No, this world is better off with Saddam Hussein in prison.

Q Sir, may I just follow, because I don't think you're really answering the question. I mean, I think you're responding to Senator Kerry, but there are beheadings regularly, the insurgent violence continues, and there are no weapons of mass destruction. My question is, can you understand that Americans may not believe you when you say that America is actually safer today?

PRESIDENT BUSH: Imagine a world in which Saddam Hussein were still in power. This is a man who harbored terrorists -- Abu Abbas, Abu Nidal, Zarqawi. This is a man who was a sworn enemy of the United States of America. This is a man who used weapons of mass destruction. Going from tyranny to democracy is hard work, but I think the argument that says that Saddam Hussein -- if Saddam Hussein were still in power, we'd be better off is wrong

Note that the President still fails to answer the question and shows how thin his arguments are on the war in Iraq. Reality has nothing to do with Bush and Iraq right now.

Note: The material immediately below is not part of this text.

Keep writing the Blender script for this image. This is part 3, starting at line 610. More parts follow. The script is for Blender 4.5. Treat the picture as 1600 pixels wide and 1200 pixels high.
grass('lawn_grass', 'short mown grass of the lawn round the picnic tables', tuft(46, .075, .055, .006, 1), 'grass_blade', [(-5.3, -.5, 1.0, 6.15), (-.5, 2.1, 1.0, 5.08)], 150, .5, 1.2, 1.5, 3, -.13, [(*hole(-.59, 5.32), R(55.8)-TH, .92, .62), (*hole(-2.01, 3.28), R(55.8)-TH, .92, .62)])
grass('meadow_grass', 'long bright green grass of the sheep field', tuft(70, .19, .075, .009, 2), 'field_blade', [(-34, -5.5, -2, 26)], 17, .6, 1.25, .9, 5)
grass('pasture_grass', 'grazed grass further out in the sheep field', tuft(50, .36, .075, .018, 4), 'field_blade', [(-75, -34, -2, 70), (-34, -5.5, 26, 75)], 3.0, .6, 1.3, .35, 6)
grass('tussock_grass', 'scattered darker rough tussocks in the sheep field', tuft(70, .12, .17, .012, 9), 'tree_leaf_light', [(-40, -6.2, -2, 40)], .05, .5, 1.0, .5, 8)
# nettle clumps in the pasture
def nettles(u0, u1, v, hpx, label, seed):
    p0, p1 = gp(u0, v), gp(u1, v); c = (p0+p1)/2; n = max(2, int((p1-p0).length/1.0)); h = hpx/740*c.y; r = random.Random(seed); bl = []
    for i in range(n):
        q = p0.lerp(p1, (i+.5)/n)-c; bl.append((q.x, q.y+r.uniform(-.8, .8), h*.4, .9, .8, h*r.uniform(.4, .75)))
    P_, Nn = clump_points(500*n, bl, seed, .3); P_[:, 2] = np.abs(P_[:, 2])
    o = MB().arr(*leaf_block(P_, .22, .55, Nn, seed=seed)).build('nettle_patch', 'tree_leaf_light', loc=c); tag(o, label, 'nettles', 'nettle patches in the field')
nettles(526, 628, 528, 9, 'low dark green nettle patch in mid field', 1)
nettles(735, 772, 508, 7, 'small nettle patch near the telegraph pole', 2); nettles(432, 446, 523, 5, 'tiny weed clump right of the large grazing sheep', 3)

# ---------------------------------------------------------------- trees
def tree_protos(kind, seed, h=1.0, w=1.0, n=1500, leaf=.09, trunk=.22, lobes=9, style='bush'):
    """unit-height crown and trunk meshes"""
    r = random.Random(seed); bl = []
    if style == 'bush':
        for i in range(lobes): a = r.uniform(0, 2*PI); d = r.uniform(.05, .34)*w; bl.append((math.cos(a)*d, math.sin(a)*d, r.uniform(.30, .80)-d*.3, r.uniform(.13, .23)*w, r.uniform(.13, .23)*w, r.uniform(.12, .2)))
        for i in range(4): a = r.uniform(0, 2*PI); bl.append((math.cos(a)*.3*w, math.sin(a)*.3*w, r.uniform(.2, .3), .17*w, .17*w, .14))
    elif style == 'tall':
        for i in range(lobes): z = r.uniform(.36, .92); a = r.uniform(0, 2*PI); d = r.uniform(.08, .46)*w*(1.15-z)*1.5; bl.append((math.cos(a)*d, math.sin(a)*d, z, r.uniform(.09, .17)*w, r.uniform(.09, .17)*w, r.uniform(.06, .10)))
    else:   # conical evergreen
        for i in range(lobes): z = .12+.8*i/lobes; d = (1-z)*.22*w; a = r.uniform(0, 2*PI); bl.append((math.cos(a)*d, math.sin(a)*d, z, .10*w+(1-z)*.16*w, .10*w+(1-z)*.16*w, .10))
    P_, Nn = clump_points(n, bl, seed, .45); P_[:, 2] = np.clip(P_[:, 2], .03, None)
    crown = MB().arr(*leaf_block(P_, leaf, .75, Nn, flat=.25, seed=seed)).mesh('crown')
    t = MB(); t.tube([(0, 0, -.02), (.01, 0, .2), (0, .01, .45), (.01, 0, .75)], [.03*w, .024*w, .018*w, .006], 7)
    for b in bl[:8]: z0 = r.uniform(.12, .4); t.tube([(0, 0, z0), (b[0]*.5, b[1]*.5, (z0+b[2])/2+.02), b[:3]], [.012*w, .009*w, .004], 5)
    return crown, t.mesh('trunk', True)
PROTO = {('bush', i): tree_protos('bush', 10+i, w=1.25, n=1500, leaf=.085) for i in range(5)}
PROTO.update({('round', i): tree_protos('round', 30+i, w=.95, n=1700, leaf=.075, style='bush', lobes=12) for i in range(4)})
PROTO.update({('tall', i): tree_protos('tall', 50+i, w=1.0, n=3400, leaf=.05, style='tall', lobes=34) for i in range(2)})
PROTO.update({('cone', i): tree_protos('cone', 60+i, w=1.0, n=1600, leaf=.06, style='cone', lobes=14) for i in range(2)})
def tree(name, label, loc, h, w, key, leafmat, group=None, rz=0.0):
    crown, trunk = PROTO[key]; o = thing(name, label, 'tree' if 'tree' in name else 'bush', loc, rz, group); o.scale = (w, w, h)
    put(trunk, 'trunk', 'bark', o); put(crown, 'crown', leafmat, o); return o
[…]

The whole press conference was like watching a horrific accident unfold in slow motion. The NBC moment showed everyone watching how Bush couldn't address the questions he was being asked, and frequent missteps show how poorly this guy is when the hand leaves his back and he is forced to speak on his own. The "Iraq right track is better than ours" statement seemed to have him beam with pride.

According to a Kos diary, there was even more of the press actually doing its job.

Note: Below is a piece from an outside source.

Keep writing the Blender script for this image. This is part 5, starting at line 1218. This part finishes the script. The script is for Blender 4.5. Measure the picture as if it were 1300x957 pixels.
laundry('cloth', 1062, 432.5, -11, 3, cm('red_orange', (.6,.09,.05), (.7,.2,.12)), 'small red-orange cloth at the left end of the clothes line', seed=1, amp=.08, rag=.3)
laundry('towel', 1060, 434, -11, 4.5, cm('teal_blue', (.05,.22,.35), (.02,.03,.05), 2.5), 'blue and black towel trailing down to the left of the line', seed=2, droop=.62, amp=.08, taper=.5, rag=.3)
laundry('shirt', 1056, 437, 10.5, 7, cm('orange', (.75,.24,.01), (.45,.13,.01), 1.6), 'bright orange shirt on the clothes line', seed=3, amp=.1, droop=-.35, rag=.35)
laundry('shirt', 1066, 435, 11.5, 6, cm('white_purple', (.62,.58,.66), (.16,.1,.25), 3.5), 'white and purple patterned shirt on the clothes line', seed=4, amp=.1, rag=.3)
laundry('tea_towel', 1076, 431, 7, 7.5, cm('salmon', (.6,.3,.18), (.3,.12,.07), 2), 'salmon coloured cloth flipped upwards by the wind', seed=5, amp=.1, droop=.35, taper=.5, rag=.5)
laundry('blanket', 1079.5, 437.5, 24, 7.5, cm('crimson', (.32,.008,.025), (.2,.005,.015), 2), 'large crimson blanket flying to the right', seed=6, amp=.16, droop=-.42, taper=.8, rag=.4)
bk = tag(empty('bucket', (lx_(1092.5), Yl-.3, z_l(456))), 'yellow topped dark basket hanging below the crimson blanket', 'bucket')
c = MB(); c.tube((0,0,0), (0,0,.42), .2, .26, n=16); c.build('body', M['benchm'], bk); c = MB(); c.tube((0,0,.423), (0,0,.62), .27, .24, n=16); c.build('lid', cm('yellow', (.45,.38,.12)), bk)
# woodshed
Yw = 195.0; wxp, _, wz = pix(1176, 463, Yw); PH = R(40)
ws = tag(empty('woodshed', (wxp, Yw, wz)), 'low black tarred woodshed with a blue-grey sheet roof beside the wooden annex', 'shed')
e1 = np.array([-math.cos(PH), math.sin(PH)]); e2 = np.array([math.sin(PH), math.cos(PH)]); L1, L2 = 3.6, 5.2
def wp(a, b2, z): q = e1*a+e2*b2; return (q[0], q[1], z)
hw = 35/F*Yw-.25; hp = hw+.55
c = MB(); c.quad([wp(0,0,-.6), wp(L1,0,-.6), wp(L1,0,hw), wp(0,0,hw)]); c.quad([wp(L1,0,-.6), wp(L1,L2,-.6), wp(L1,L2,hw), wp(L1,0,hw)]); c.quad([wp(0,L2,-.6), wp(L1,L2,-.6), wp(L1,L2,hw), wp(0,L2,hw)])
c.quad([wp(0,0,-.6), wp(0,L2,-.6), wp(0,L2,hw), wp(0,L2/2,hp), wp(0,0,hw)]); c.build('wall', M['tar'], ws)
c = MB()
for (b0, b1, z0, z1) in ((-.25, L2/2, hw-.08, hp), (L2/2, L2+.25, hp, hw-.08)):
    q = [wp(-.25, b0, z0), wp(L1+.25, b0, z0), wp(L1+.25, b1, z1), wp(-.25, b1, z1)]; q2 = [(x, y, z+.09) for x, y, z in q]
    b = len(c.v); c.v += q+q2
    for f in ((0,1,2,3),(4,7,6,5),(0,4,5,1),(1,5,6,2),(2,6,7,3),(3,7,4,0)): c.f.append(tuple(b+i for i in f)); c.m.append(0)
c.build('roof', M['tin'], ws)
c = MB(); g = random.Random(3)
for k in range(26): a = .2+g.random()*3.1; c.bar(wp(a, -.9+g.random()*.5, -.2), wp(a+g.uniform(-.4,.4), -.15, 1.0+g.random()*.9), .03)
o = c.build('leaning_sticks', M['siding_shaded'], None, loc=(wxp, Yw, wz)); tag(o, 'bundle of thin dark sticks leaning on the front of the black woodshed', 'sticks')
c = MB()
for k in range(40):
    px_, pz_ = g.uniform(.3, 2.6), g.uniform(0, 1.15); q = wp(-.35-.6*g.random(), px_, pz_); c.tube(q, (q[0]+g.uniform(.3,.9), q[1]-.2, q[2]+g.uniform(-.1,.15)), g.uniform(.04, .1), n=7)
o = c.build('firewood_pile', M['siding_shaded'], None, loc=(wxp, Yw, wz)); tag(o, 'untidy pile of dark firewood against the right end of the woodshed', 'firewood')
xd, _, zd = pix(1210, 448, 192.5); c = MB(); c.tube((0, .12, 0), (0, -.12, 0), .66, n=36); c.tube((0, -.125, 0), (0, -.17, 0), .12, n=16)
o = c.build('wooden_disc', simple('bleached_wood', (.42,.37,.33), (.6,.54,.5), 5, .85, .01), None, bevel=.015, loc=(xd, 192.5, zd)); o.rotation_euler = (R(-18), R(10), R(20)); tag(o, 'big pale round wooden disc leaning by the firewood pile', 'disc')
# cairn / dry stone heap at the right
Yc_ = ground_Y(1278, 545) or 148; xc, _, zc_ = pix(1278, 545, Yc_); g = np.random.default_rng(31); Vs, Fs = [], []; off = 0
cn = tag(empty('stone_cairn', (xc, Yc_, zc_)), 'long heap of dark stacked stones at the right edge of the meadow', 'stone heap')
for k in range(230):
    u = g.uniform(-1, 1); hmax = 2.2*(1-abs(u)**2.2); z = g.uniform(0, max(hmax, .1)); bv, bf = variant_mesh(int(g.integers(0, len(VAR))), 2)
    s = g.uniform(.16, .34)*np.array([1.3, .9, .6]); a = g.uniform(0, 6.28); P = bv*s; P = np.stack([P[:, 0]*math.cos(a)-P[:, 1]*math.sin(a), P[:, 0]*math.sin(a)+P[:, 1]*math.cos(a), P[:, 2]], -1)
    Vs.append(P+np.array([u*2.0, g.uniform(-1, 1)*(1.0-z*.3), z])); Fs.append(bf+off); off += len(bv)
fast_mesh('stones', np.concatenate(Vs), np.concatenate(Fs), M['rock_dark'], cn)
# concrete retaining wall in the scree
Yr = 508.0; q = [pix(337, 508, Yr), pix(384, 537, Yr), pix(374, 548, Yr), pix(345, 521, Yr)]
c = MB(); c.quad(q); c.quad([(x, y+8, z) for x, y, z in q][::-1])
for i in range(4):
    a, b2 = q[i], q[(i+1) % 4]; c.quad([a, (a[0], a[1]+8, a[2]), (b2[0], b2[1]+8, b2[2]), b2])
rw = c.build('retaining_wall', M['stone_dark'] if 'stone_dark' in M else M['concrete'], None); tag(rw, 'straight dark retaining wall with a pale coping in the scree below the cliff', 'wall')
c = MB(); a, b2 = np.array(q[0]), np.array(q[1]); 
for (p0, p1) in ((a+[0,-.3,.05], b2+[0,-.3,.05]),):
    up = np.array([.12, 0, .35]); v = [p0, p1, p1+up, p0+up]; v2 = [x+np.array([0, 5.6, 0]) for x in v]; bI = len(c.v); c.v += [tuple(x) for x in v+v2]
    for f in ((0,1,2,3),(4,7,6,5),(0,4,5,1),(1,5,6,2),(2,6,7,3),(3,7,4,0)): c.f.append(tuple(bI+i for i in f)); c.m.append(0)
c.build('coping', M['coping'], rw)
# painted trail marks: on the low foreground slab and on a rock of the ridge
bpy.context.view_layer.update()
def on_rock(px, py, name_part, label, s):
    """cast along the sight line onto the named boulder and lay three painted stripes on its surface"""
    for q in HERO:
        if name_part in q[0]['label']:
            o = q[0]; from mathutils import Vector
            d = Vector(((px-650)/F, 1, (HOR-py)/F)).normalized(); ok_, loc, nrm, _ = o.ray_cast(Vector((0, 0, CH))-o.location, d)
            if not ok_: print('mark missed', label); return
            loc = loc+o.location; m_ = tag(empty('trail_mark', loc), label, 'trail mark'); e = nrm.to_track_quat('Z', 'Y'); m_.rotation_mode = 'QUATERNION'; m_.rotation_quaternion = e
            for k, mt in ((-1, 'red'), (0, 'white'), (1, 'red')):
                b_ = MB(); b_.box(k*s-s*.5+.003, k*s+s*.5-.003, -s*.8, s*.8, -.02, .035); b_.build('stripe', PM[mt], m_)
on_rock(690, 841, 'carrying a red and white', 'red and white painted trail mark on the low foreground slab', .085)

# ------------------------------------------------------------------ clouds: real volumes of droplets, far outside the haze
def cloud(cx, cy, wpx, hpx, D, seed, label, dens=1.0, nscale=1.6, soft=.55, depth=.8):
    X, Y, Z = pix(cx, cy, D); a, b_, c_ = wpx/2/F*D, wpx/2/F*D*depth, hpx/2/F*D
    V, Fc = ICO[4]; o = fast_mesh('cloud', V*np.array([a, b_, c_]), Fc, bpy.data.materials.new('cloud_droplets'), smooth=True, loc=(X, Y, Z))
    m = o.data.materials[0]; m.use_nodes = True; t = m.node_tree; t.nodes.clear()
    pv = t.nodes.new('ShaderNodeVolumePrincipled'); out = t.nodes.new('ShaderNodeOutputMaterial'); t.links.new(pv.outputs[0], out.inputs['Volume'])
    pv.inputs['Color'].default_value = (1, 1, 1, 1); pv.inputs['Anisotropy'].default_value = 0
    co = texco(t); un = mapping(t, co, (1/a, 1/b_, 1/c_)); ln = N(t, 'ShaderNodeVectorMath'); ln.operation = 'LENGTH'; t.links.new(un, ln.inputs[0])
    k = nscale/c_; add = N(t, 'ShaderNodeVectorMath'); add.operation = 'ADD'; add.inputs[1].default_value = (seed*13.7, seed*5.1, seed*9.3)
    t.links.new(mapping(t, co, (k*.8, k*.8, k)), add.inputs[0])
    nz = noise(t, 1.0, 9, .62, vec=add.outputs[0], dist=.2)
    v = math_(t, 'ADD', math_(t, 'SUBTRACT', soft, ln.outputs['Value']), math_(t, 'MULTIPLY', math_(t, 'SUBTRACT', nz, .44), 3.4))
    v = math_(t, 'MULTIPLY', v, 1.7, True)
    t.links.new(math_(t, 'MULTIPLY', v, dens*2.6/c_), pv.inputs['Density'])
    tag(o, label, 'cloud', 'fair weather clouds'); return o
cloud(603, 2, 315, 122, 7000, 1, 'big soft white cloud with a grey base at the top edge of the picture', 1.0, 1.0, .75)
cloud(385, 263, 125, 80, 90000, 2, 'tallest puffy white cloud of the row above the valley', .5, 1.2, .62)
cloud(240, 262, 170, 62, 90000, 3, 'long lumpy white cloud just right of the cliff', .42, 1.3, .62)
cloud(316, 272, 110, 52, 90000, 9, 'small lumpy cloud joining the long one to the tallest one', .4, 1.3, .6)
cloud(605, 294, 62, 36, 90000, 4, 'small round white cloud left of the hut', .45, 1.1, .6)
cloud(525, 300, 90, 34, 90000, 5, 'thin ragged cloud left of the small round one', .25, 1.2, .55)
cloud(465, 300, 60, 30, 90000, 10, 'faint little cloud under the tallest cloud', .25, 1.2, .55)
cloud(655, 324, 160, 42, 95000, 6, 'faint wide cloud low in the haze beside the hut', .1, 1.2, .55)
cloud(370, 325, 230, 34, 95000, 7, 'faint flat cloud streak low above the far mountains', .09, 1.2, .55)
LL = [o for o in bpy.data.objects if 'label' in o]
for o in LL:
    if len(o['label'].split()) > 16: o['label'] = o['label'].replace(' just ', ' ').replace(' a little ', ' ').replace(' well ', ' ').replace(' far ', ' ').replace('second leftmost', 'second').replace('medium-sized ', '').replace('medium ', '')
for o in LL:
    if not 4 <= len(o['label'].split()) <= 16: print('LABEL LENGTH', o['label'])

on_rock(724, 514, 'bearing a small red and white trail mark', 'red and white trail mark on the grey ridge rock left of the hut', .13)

Hopefully the media will stick to it. Only forty days left to find out.

*UPDATE* Pandagon:
"If we stop fighting the terrorists in Iraq, they would be free to plot and plan attacks elsewhere, in America and other free nations," Bush said.

I want Bush to go say this at a train station in Madrid, or a schoolhouse in Russia. Go stand in front of them and tell them that you've stopped terrorist attacks in their countries by invading and occupying Iraq.

Bush keeps knocking Kerry for saying that coalition where one country bears 90% of the cost and 29 countries bear 10% of it isn't a real coalition, that it's "insulting to our allies". How insulting is it to our allies to hear that the sole point of the war is to prevent attacks on American soil, and, you know, maybe other countries, but if anything happens there, better Madrid than Manhattan, Beslan than Birmingham. When it's terrorism on your soil, it's progress. When it's here, it's a tragedy.